The Price of Progress
Dining in the Outback Steakhouse in Florida, Daniel Perdrix and Daniel
Poissenot had good reason to be pleased. The ACO’s general manager and
technical director were celebrating the fact that the petrol-powered Acura was
on pole position, ahead of the diesel-powered Audis and Peugeots making a
guest appearance at the opening race of the American Le Mans Series, the
Sebring 12 hours.
Around one hour into the race, the pair wore slightly more concerned looks.
The leading diesel cars had put 14 seconds between them and the leading
Acura in the first four laps, and by lap 24, they were 56 seconds ahead. The
Acura is a new car, and the teams were on a steep learning curve, but that
was still some feat. “For sure, in two to three months they will be stronger,”
said Audi’s Dindo Capello after the race, and the Acura drivers agreed. The
question the ACO will have to answer, of course, is how the performance of
the diesel cars pan out at Le Mans
There, the two diesel manufacturers will face Aston Martin, which watched
the front-running pace at Sebring with some trepidation.

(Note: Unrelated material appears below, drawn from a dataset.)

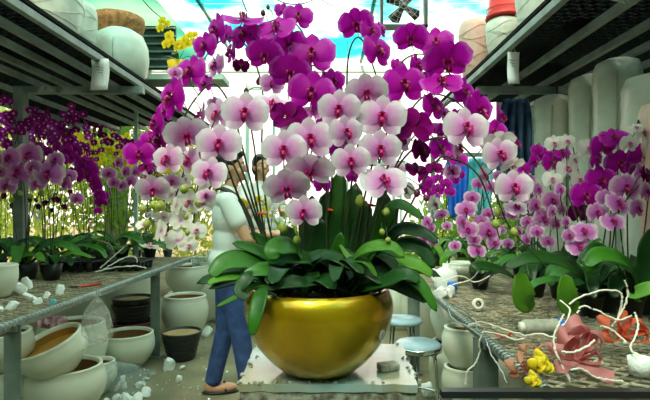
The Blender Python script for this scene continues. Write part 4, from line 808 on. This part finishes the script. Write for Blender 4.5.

With a customer
Lola chassis and a production-based engine, paying drivers in one car due to
a shortage of budget and a new car on order for Barcelona following a crash
in pre-season testing at Le Castellet, Aston Martin will not start as a favourite
to win. Is this an accurate measure for the diesel/petrol battle? Clearly not as
the Peugeot and Audi are no compromise race cars. However, If you want
Aston Martin to be competitive, then they have to take a slightly different
view.
At Sebring, Peugeot’s Sebastian Bourdais clocked a new lap record in his
pursuit of Allan McNish’s leading Audi, the Frenchman lapping the 3.7 mile
course in 1m43.274s. The winning Audi set a new distance record at
Sebring, at 383 laps despite three caution periods. These cars are supposed
to be slower than last year! And that was around an airfield course. What
happens when they go to Le Mans? On a circuit which is more than 75% full
throttle, will the increased drag really make a difference to top speed and
therefore overall lap time? How much of the Sebring lap time was due to
mechanical grip mid-course, rather than straight line speed on the two
straights?
In GT2, the picture was remarkably similar. Marc Lieb set the fastest lap of
the Flying Lizard team, a 2m02.494s, just five hundredths of a second slower
than Jaime Melo went in the Ferrari in 2008. Melo’s Ferrari achieved a
2m03.087s this year, slowed by the restrictions imposed by the IMSA
organisation, but it backs up the Ferrari drivers’ reports at the LMS test in
Paul Ricard that the Porsches did not seem to be as affected by the
changes. Lieb reckons the Michelin development tyre is 1.5s faster than the
customer tyres he, with Alex Davison, endured last year in the Felbermayr
Proton team, but Porsche has worked hard on its 2009 challenger and once
again has moved into prime position.
Of course, there was the usual discussion regarding the cars – Peugeot
complained that, having been told to slow down after last year, Audi went out
and built a faster car. This puts the French into a bit of a ‘situation’.
The French team will need to build a new car to compete against the Audi
R15, but what will it build? A car to new regulations which have not yet been
published, a car to existing regulations which will be valid only for one year,
or try to get another year out of the 908? Or, will it take a year off, and come
back stronger in 2011 with an all-new hybrid car? None of the above looks
that attractive. A new car is out of the question in the short term. If Peugeot
takes a year off, in this economic climate it is unlikely that they would return
for another shot at Le Mans. Continue with the 908, campaigning against the
R15? It is their only chance, hence their assertion that the new Audi has a
front wing and the exhaust hole in the rear deck help air flow, and increase
performance.
French engineers at Peugeot are working hard to deliver new hybrid
technology in 2011, ready in case they are given the green light by the bean
counters. Whether or not their efforts will hit the tracks has yet to be
confirmed. One thing is certain – they won’t return to the ALMS, held in a
country where they don’t sell cars. Peugeot has committed to two more
races in Europe after Le Mans, but both need to make marketing sense and
the LMS does not provide a good enough platform. If they can find the money
up-front, they would prefer to do the Asian Le Mans Series.
In the mean time, the ACO will be poring over the figures and trying to figure
out; do they want a repeat of Sebring, with great racing up front among the
diesel manufacturers, or do they consider their participation so fragile that
they should take a closer look at slowing them again before the great race?